なぜ、多和田葉子がツェランか?それは多和田葉子がドイツ語で書いているから。多和田はドイツ語をツェランの詩から学んだという。日本に留学してくる人が漫画で日本語を学ぶとか、そういうパターンだと思う。

ツェランのドイツ詩は、もともとユダヤ人でありドイツ語が母語であるツェランの中では分裂しているのだ。それはアウシュヴィッツで家族や仲間を殺されたのもあるだろう。ツェランの中ではドイツ語を使う時、嫌でもそのことを思い出さなきゃならない。だからその詩はアウシュヴィッツをイメージする言葉で溢れている。

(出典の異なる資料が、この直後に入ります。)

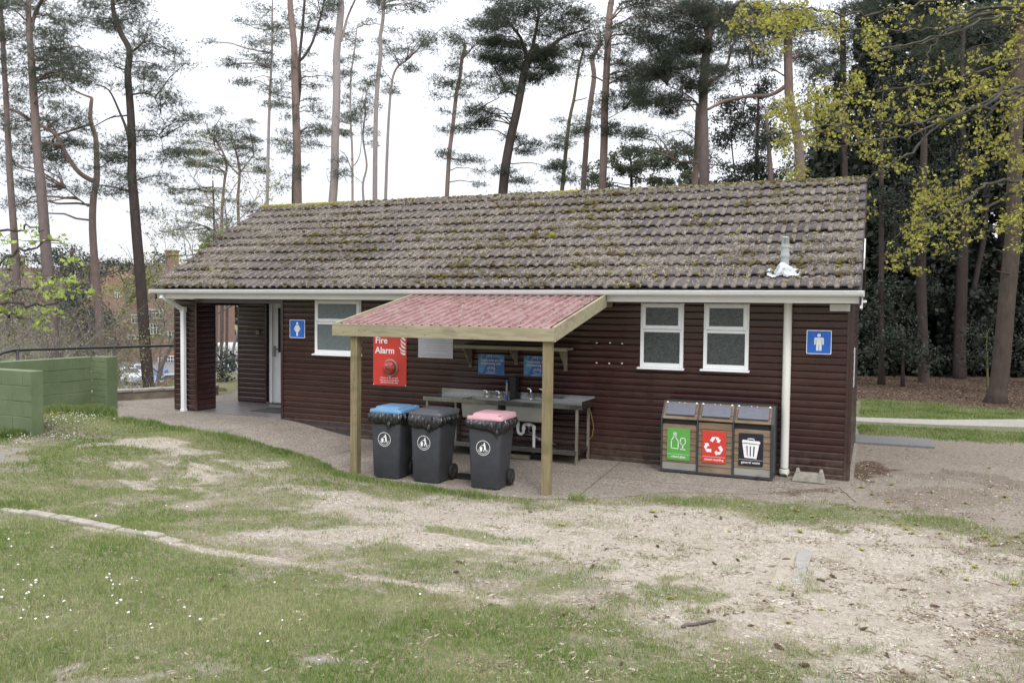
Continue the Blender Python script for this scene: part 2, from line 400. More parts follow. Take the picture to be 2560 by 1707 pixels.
    nz = t.noise(2.3, 6, .65); nf = t.noise(17, 5, .7); nff = t.noise(75, 3, .7)
    turf = t.ramp(nf, [(.3, (.085, .10, .045)), (.5, (.15, .155, .08)), (.72, (.29, .255, .175))])
    brown = t.ramp(t.math('ADD', t.math('MULTIPLY', nf, .5), t.math('MULTIPLY', nff, .5)), [(.35, (.135, .11, .085)), (.6, (.22, .185, .15)), (.7, (.30, .26, .22))])
    sv = t.n('ShaderNodeTexVoronoi'); sv.inputs['Scale'].default_value = 58; t.l(t.co(), sv.inputs['Vector'])
    sx = t.n('ShaderNodeSeparateColor'); t.l(sv.outputs['Color'], sx.inputs[0])
    stone = t.ramp(sx.outputs[0], [(0, (.19, .16, .125)), (.4, (.32, .275, .225)), (.75, (.46, .41, .35)), (1, (.66, .62, .56))])
    dirt = t.ramp(nf, [(.3, (.26, .22, .178)), (.7, (.44, .392, .335))])
    palec = t.mix(t.ramp(nz, [(.42, .05), (.64, .75)]), dirt, stone)
    aggr = t.mix(.5, brown, t.mix(.6, brown, stone))
    def thr(a, n, w=.30): # noisy threshold
        s_ = t.math('ADD', a, t.math('MULTIPLY', t.math('SUBTRACT', n, .5), .75))
        return t.ramp(s_, [(.5-w, 0.), (.5+w, 1.)])
    c = t.mix(thr(p, nf), aggr, palec)
    c = t.mix(thr(ps, nf), c, t.ramp(nf, [(.3, (.20, .18, .165)), (.7, (.30, .275, .25))]))
    c = t.mix(thr(g, nf), c, turf)
    lit = t.ramp(nf, [(.3, (.065, .042, .028)), (.7, (.155, .105, .075))])
    c = t.mix(thr(li, nff), c, lit)
    t.base(c); t.set(rough=.97, spec=.12)
    t.bump(t.math('ADD', t.math('MULTIPLY', sv.outputs['Distance'], -.6), nff), .55, .012); MT['ground'] = t.m
    # concrete apron (exposed aggregate)
    t = NT('aggregate_concrete'); v = t.n('ShaderNodeTexVoronoi'); v.inputs['Scale'].default_value = 75; t.l(t.co(), v.inputs['Vector'])
    sx = t.n('ShaderNodeSeparateColor'); t.l(v.outputs['Color'], sx.inputs[0])
    c = t.ramp(sx.outputs[0], [(0, (.15, .125, .10)), (.5, (.25, .215, .18)), (.9, (.36, .32, .275)), (1, (.52, .48, .42))])
    c = t.mix(t.ramp(t.noise(1.3, 5, .65), [(.35, .0), (.7, .6)]), c, (.17, .145, .12))
    c = t.mix(t.ramp(t.noise(2.6, 5, .7), [(.62, .0), (.75, .45)]), c, (.34, .31, .27))
    t.base(c); t.set(rough=.92, spec=.2); t.bump(v.outputs['Distance'], .4, .006); MT['apron'] = t.m
    t = NT('porch_pavers'); b = t.n('ShaderNodeTexBrick'); b.inputs['Scale'].default_value = 1; b.inputs['Brick Width'].default_value = .21; b.inputs['Row Height'].default_value = .105; b.inputs['Mortar Size'].default_value = .006
    b.inputs['Color1'].default_value = (.17, .155, .16, 1); b.inputs['Color2'].default_value = (.215, .20, .205, 1); b.inputs['Mortar'].default_value = (.10, .09, .09, 1); t.l(t.co(), b.inputs['Vector'])
    t.base(b.outputs['Color']); t.set(rough=.33, spec=.6); t.bump(b.outputs['Fac'], -.3, .003); MT['paver'] = t.m
    MT['joint'] = simple('joint_dirt', (.075, .068, .055), .95)
    MT['mat'] = simple('rubber_mat', (.05, .05, .055), .85, var=.3, vs=60, bump=.5, bs=200)
    MT['asphalt'] = simple('asphalt', (.17, .165, .165), .9, var=.15, vs=20, bump=.3, bs=120)
    MT['gpath'] = simple('gravel_path', (.33, .31, .28), .95, var=.22, vs=25, bump=.4, bs=120)
    # masonry
    t = NT('green_painted_blocks'); c = t.ramp(t.noise(2.4, 5, .6), [(.3, (.115, .155, .078)), (.7, (.165, .205, .115))])
    c = t.mix(t.ramp(t.noise(9, 5, .7), [(.62, 0.), (.74, .5)]), c, (.24, .29, .19)); t.base(c); t.set(rough=.62, spec=.35); t.bump(t.noise(35, 5, .7), .45, .008); MT['greenwall'] = t.m
    t = NT('brick_facade'); b = t.n('ShaderNodeTexBrick'); b.inputs['Scale'].default_value = 1; b.inputs['Brick Width'].default_value = .5; b.inputs['Row Height'].default_value = .16; b.inputs['Mortar Size'].default_value = .015
    b.inputs['Color1'].default_value = (.20, .095, .068, 1); b.inputs['Color2'].default_value = (.235, .13, .095, 1); b.inputs['Mortar'].default_value = (.33, .25, .19, 1)
    m = t.n('ShaderNodeMapping'); m.inputs['Rotation'].default_value = (PI/2, 0, 0); t.l(t.co(), m.inputs[0]); t.l(m.outputs[0], b.inputs['Vector'])
    t.base(t.mix(t.ramp(t.noise(.5, 4), [(.4, 0.), (.7, .4)]), b.outputs['Color'], (.26, .18, .13))); t.set(rough=.9); MT['brick'] = t.m
    MT['roofslate'] = simple('clay_tile_roof', (.125, .085, .075), .9, var=.25, vs=2)
    MT['winwhite'] = simple('white_window_frame', (.72, .72, .72), .5)
    MT['carsilver'] = simple('silver_car_paint', (.32, .37, .44), .3, metal=.3); MT['carwhite'] = simple('white_car_paint', (.75, .77, .80), .3); MT['carblue'] = simple('blue_car_paint', (.05, .14, .45), .3)
    MT['rail'] = simple('black_rail_paint', (.018, .019, .022), .35)
    MT['stone_w'] = simple('mossy_wall_stone', (.20, .165, .13), .95, var=.35, vs=5, bump=.7, bs=30, bd=.01)
    MT['coping'] = simple('coping_stone', (.29, .265, .235), .9, var=.2, vs=6)
    t = NT('stones'); t.base(t.ramp(t.island(), [(0, (.24, .195, .15)), (.35, (.39, .34, .275)), (.75, (.53, .475, .40)), (1, (.74, .71, .66))])); t.set(rough=.85); MT['stone'] = t.m
    t = NT('daisy_petals'); t.base((.85, .85, .85)); t.set(rough=.7); MT['daisy'] = t.m
    MT['dandelion'] = simple('dandelion_yellow', (.75, .55, .02), .7)
    t = NT('kerb_timber'); c = t.ramp(t.noise(6, 5, .7), [(.3, (.21, .185, .16)), (.7, (.43, .39, .33))]); t.base(c); t.set(rough=.95); t.bump(t.noise(30, 4, .7), .7, .01); MT['kerb'] = t.m
    MT['faint1'] = simple('faint_grey_strip', (.30, .28, .255), .95, var=.12, vs=12)
    MT['faint2'] = simple('faint_buff_strip', (.34, .295, .24), .95, var=.14, vs=12)
    MT['wood_cut'] = simple('cut_wood', (.48, .31, .14), .8, var=.25, vs=10)
mk_mats()

# ------------------------------------------------------------------ light and sky
def light():
    el, az = math.radians(48), math.radians(142)   # azimuth clockwise from +y
    w = bpy.data.worlds.new('World'); scene.world = w; w.use_nodes = True
    nt = w.node_tree; bg = nt.nodes['Background']
    sky = nt.nodes.new('ShaderNodeTexSky'); sky.sky_type = 'NISHITA'; sky.sun_disc = False
    sky.sun_elevation = el; sky.sun_rotation = az; sky.dust_density = 3.0; sky.air_density = 1.0
    tc = nt.nodes.new('ShaderNodeTexCoord'); nz = nt.nodes.new('ShaderNodeTexNoise'); nz.inputs['Scale'].default_value = 2.2; nz.inputs['Detail'].default_value = 5
    nt.links.new(tc.outputs['Generated'], nz.inputs['Vector'])
    cr = nt.nodes.new('ShaderNodeMix'); cr.data_type = 'RGBA'; nt.links.new(nz.outputs['Fac'], cr.inputs[0])
    cr.inputs[6].default_value = (.92, .93, .95, 1); cr.inputs[7].default_value = (1.08, 1.08, 1.08, 1)
    # overcast: brighter towards the zenith
    sx = nt.nodes.new('ShaderNodeSeparateXYZ'); nt.links.new(tc.outputs['Generated'], sx.inputs[0])
    mr = nt.nodes.new('ShaderNodeMapRange'); mr.inputs[1].default_value = .12; mr.inputs[2].default_value = 1.0; nt.links.new(sx.outputs[2], mr.inputs[0])
    gr = nt.nodes.new('ShaderNodeMix'); gr.data_type = 'RGBA'; nt.links.new(mr.outputs[0], gr.inputs[0])
    gr.inputs[6].default_value = (11.2, 11.5, 12.2, 1); gr.inputs[7].default_value = (25.5, 26.0, 27.0, 1)
    ml = nt.nodes.new('ShaderNodeMix'); ml.data_type = 'RGBA'; ml.blend_type = 'MULTIPLY'; ml.inputs[0].default_value = 1; nt.links.new(gr.outputs[2], ml.inputs[6]); nt.links.new(cr.outputs[2], ml.inputs[7])
    mx = nt.nodes.new('ShaderNodeMix'); mx.data_type = 'RGBA'; mx.inputs[0].default_value = .9
    nt.links.new(sky.outputs[0], mx.inputs[6]); nt.links.new(ml.outputs[2], mx.inputs[7]); nt.links.new(mx.outputs[2], bg.inputs['Color'])
    bg.inputs['Strength'].default_value = .10
    sd = bpy.data.lights.new('sun', 'SUN'); sd.energy = 1.5; sd.angle = math.radians(14); sd.color = (1, .965, .92)
    so = bpy.data.objects.new('sun', sd); COL.objects.link(so)
    d = Vector((math.sin(az)*math.cos(el), math.cos(az)*math.cos(el), math.sin(el)))
    so.rotation_euler = d.to_track_quat('Z', 'Y').to_euler()
    so.location = (5, -8, 14)
    vs = scene.view_settings; vs.view_transform = 'Standard'; vs.look = 'None'; vs.exposure = 0.0; vs.gamma = 1.0; vs.use_curve_mapping = False
    scene.cycles.max_bounces = 6; scene.cycles.diffuse_bounces = 3; scene.cycles.transparent_max_bounces = 8
    scene.cycles.use_denoising = True
light()
# ------------------------------------------------------------------ survey of the ground cover
def g1(x, y): return (x/1.8375, 1000+y/1.8375)
def g2(x, y): return (1280+x/1.8375, 1150+y/1.8375)
PATCH = []
def patch(kind, c, rx, ry, val=1.0, sc=1/1.8375):
    """an elliptical patch of ground cover laid flat on the terrain"""
    u, v = c; p = ground_at(u, v)
    ax = (ground_at(u+rx*sc, v)-ground_at(u-rx*sc, v))[:2]/2
    ay = (ground_at(u, v+ry*sc)-ground_at(u, v-ry*sc))[:2]/2
    PATCH.append((kind, p[0], p[1], ax, ay, val))
def poly_world(pts): return np.array([ground_at(*p)[:2] for p in pts])
def inside(P, x, y, soft=.18):
    """1 inside the polygon, 0 outside, soft edge"""
    ins = np.zeros(x.shape, bool); dist = np.full(x.shape, 1e9); n = len(P)
    for i in range(n):
        x0, y0 = P[i]; x1, y1 = P[(i+1) % n]
        c = ((y0 > y) != (y1 > y)); xx = (x1-x0)*(y-y0)/((y1-y0) if abs(y1-y0) > 1e-9 else 1e-9)+x0
        ins ^= c & (x < xx)
        dx, dy = x1-x0, y1-y0; t = np.clip(((x-x0)*dx+(y-y0)*dy)/(dx*dx+dy*dy+1e-12), 0, 1)
        dist = np.minimum(dist, np.hypot(x-x0-t*dx, y-y0-t*dy))
    sd = np.where(ins, dist, -dist)
    return np.clip(.5+sd/(2*soft), 0, 1)
# pale trodden gravel
PALE = poly_world([g1(*p) for p in [(1150, 335), (1300, 350), (1480, 395), (1650, 430), (1900, 455), (2150, 470), (2352, 475)]] +
                  [g2(*p) for p in [(0, 215), (350, 200), (620, 195), (900, 235), (1250, 270), (1700, 285), (2100, 330), (2352, 400), (2500, 700), (2500, 1100), (1560, 1100), (1570, 960), (1430, 860), (1290, 820), (1050, 800), (800, 770), (560, 735), (280, 700), (420, 640), (560, 620), (470, 560), (330, 500), (120, 480), (0, 440)]] +
                  [g1(*p) for p in [(2200, 700), (1900, 690), (1650, 655), (1400, 640), (1150, 640), (1050, 600), (1300, 585), (1700, 590), (1680, 560), (1450, 520), (1370, 450), (1250, 390)]])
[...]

一見するとそんなツェランの言葉と戯れているような小説かと思う。ただそこに日本語の詩ではそういう文化があるので、例えば本歌取りというような形を借りて別の歌にしていくような。そもそも漢字を仮名文字にして、詩歌や作文に変えていったのが日本の詩歌の伝統にあるのでその延長線だと思えば驚くようなことはないのかもしれない。ツェラン研究者(むしろ読者という方が近い)がツェランの言葉に囚われながらも中国人のマスター(なんの達人だろうか?彼は天使だということなのだが)と出会い二人でツェランの言葉を浄化して歌にしていくというような。

多和田葉子の言葉使い師の才能は、呪術性にあるのだが、例えば手の甲を眺めて指の間に目があるとか、そういう「寄生獣」の呪術にかけられると自分の手がミギーなのか、と思ってしまうほどのインパクトがある。ゲンコツで握ると目を閉じるとか。身体性とコトバの成り立ちとか、ユダヤ教の経典「カバラ」とかそのへんのことも興味深いところがある。そこはカフカにも繋がってくる。

これも多和田葉子の呪術性なのだろうと思う。多和田葉子のコトバに対しての呪術性は、古代(万葉)の巫女のようだ。

多和田葉子はツェランでドイツ語に興味を持ち覚えて、ドイツ語作家になった。その恩返しという作品か?ツェランのドイツ語に対してユダヤ人としての引き裂かれた想いがツェランのドイツ詩には出てくる。ツェランの研究者(読者というべきか)がツェランの足跡を辿りながら中国人のマイスター(天使とされる)と出会って、ツェランの詩を歌に変えていく。それはツェランの詩の冒涜か?コトバは生ものとして多和田葉子の遊戯性の中で生きている。それは漢字をひらがなにした日本の遊戯性の中に生きてきた作家だからかもしれない。

またツェラン研究者だという翻訳者の関口裕昭の翻訳を超えてのツェランの詩の解説も良かった(かなりの注と解説が書かれて、読書の補助線になる。特にツェランの詩論『子午線』の紹介は、この作品のキーポイントだ)。ツェランの詩が読みたくなる。